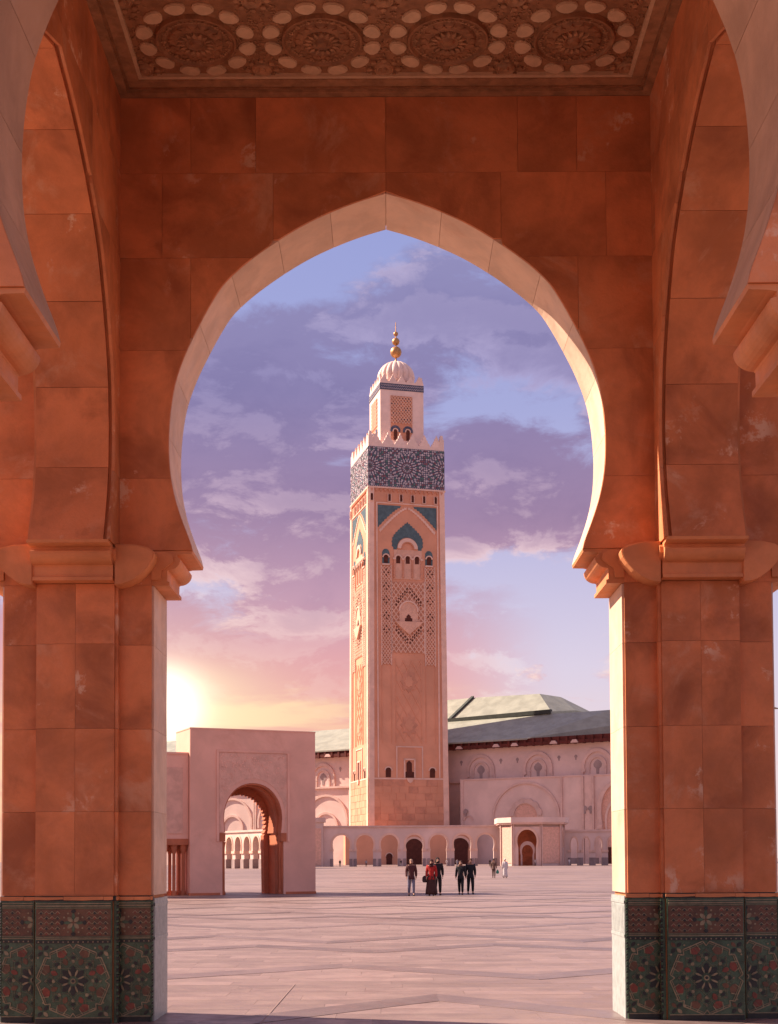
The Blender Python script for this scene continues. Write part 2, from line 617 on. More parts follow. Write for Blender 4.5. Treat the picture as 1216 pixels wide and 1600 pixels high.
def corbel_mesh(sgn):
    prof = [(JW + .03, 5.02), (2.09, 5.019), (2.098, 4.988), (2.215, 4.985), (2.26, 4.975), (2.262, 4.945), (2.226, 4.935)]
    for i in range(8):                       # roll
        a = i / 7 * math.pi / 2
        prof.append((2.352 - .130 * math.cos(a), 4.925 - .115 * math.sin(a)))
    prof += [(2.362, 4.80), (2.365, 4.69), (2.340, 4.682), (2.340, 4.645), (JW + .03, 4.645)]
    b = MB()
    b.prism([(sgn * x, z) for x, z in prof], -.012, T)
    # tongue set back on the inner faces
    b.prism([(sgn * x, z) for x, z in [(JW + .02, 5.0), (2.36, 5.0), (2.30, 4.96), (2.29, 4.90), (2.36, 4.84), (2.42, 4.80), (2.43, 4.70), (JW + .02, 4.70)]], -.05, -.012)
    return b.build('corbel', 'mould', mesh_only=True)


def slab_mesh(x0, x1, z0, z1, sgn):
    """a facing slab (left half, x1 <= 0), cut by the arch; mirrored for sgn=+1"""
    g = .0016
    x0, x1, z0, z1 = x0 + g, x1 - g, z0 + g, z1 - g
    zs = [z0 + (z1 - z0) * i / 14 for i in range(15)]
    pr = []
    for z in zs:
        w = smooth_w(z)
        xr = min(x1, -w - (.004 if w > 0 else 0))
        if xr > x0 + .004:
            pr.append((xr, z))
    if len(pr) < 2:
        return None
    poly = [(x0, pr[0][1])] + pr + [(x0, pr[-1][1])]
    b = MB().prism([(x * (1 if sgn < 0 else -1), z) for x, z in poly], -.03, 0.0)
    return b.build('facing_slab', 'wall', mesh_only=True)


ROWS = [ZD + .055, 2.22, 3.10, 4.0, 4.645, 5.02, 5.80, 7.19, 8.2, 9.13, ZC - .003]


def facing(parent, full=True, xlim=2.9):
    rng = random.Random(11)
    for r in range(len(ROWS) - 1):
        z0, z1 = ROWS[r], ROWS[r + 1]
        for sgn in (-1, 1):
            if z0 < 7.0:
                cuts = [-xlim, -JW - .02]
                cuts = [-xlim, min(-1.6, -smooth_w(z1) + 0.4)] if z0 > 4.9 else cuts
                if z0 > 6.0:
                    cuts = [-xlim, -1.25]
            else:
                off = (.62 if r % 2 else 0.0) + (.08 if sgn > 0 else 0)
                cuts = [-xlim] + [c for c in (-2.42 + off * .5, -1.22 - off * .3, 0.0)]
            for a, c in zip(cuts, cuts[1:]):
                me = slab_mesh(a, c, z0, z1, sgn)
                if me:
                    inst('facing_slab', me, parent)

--

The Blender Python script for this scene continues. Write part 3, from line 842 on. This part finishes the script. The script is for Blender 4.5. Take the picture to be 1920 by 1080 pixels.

§ Set problem: Set down exactly the lines from the line that contains "1600 pixels high." to the line that contains "return b.build('corbel', 'mould', mesh_only=True)", both lines included, and nothing more.

§ Result for this task:
The Blender Python script for this scene continues. Write part 2, from line 617 on. More parts follow. Write for Blender 4.5. Treat the picture as 1216 pixels wide and 1600 pixels high.
def corbel_mesh(sgn):
    prof = [(JW + .03, 5.02), (2.09, 5.019), (2.098, 4.988), (2.215, 4.985), (2.26, 4.975), (2.262, 4.945), (2.226, 4.935)]
    for i in range(8):                       # roll
        a = i / 7 * math.pi / 2
        prof.append((2.352 - .130 * math.cos(a), 4.925 - .115 * math.sin(a)))
    prof += [(2.362, 4.80), (2.365, 4.69), (2.340, 4.682), (2.340, 4.645), (JW + .03, 4.645)]
    b = MB()
    b.prism([(sgn * x, z) for x, z in prof], -.012, T)
    # tongue set back on the inner faces
    b.prism([(sgn * x, z) for x, z in [(JW + .02, 5.0), (2.36, 5.0), (2.30, 4.96), (2.29, 4.90), (2.36, 4.84), (2.42, 4.80), (2.43, 4.70), (JW + .02, 4.70)]], -.05, -.012)
    return b.build('corbel', 'mould', mesh_only=True)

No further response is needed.